Write each line of the material exactly as given, from the top through the line that contains "MAT_POLE = simple('pale_post', (0.42, 0.37, 0.27), 0.6)", and omit all pictures.

Data extract:
◇ ◇ ◇ ◇ ◇

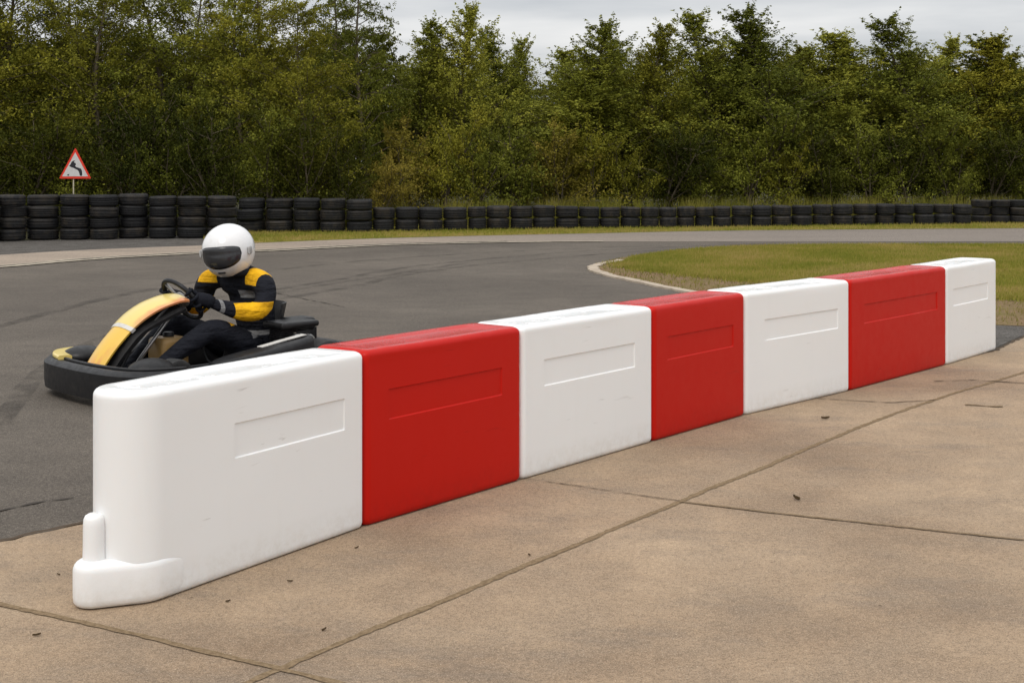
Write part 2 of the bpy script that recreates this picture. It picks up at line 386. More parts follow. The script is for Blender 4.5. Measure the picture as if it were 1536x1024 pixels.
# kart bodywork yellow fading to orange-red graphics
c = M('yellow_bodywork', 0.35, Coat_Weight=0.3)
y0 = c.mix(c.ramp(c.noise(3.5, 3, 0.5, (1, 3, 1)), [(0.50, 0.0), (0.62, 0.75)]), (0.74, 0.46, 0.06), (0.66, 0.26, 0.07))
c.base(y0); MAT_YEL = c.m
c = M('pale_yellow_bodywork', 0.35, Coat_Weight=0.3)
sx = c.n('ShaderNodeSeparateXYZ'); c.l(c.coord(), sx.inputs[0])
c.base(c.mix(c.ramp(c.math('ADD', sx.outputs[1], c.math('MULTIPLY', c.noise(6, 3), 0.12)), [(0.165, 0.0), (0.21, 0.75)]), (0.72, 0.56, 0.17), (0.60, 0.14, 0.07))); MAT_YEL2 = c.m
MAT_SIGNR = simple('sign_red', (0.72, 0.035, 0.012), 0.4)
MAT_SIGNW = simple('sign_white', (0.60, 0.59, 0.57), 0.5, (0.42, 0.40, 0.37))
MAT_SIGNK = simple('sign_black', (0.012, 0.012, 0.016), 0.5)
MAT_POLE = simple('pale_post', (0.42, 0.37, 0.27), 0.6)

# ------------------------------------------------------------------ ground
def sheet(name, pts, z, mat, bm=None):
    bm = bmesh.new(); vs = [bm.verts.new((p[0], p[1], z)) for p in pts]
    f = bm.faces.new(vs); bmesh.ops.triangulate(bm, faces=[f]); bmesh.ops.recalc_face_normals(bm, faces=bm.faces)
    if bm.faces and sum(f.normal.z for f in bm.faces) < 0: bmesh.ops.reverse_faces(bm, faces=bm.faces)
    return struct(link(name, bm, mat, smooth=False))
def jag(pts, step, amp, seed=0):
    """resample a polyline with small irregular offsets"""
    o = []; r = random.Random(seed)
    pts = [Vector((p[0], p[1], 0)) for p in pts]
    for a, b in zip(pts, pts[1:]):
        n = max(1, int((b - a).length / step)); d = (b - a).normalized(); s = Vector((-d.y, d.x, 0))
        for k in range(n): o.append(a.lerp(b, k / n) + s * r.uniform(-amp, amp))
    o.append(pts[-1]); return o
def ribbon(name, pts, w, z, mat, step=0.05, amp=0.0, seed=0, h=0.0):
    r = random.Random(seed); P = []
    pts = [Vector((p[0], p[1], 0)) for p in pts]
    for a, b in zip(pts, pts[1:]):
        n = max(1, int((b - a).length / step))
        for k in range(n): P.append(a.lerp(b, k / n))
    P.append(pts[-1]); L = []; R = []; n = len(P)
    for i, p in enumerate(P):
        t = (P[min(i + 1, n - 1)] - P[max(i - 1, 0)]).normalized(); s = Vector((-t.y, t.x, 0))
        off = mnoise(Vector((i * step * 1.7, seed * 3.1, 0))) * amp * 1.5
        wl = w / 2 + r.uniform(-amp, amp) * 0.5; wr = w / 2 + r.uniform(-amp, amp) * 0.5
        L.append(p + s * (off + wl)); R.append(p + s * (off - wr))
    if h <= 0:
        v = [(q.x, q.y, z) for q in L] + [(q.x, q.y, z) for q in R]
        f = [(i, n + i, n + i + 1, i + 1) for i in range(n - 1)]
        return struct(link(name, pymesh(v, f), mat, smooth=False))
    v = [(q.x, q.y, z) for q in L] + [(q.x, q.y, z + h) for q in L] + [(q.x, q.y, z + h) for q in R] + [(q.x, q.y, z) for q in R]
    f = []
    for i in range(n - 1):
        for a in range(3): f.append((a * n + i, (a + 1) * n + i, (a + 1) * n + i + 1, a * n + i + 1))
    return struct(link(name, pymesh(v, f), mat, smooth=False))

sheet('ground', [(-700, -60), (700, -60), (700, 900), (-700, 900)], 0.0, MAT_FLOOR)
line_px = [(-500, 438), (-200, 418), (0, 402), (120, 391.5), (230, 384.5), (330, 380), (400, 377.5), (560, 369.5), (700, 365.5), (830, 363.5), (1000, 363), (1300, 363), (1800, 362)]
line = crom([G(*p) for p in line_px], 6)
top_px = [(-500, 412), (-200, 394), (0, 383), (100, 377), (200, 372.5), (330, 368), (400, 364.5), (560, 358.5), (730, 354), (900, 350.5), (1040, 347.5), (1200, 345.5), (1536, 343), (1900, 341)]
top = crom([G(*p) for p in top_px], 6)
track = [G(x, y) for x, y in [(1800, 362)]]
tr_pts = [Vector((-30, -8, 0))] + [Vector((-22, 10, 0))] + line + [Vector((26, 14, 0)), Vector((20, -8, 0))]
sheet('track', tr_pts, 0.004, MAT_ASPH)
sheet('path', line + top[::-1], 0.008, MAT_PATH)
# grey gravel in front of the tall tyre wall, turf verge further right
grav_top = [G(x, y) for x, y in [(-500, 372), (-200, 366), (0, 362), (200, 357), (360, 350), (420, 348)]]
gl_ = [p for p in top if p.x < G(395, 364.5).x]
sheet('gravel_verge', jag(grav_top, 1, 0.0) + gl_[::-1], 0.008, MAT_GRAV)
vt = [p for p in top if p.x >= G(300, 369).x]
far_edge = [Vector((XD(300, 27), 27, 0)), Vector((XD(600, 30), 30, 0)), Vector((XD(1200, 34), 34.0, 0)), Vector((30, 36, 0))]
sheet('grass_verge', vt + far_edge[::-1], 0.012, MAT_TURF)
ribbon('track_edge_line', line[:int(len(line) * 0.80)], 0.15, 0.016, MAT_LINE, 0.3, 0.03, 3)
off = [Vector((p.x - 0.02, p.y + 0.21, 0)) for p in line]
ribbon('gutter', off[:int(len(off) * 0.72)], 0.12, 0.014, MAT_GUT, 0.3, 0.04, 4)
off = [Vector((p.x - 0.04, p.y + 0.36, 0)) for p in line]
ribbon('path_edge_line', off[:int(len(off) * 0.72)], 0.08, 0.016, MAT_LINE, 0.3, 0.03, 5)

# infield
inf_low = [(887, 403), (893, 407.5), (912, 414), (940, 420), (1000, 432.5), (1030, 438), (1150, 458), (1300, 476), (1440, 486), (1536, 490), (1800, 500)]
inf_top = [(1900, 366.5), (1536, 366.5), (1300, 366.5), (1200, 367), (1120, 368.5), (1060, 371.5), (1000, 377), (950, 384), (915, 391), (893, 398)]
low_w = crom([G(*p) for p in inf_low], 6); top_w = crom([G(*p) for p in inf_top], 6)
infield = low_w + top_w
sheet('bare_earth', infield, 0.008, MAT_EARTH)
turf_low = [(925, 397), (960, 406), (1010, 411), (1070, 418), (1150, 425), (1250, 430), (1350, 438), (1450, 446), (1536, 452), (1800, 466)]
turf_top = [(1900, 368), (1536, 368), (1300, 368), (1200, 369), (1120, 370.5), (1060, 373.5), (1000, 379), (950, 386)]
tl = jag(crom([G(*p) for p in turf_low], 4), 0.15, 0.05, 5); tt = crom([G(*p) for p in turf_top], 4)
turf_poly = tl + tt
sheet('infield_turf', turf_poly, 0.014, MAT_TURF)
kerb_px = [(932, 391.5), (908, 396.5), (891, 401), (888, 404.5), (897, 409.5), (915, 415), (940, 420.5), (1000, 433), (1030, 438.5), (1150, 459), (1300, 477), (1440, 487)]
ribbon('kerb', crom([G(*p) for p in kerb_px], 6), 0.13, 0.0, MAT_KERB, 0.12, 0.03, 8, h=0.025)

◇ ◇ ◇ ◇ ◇

Correct response:
Write part 2 of the bpy script that recreates this picture. It picks up at line 386. More parts follow. The script is for Blender 4.5. Measure the picture as if it were 1536x1024 pixels.
# kart bodywork yellow fading to orange-red graphics
c = M('yellow_bodywork', 0.35, Coat_Weight=0.3)
y0 = c.mix(c.ramp(c.noise(3.5, 3, 0.5, (1, 3, 1)), [(0.50, 0.0), (0.62, 0.75)]), (0.74, 0.46, 0.06), (0.66, 0.26, 0.07))
c.base(y0); MAT_YEL = c.m
c = M('pale_yellow_bodywork', 0.35, Coat_Weight=0.3)
sx = c.n('ShaderNodeSeparateXYZ'); c.l(c.coord(), sx.inputs[0])
c.base(c.mix(c.ramp(c.math('ADD', sx.outputs[1], c.math('MULTIPLY', c.noise(6, 3), 0.12)), [(0.165, 0.0), (0.21, 0.75)]), (0.72, 0.56, 0.17), (0.60, 0.14, 0.07))); MAT_YEL2 = c.m
MAT_SIGNR = simple('sign_red', (0.72, 0.035, 0.012), 0.4)
MAT_SIGNW = simple('sign_white', (0.60, 0.59, 0.57), 0.5, (0.42, 0.40, 0.37))
MAT_SIGNK = simple('sign_black', (0.012, 0.012, 0.016), 0.5)
MAT_POLE = simple('pale_post', (0.42, 0.37, 0.27), 0.6)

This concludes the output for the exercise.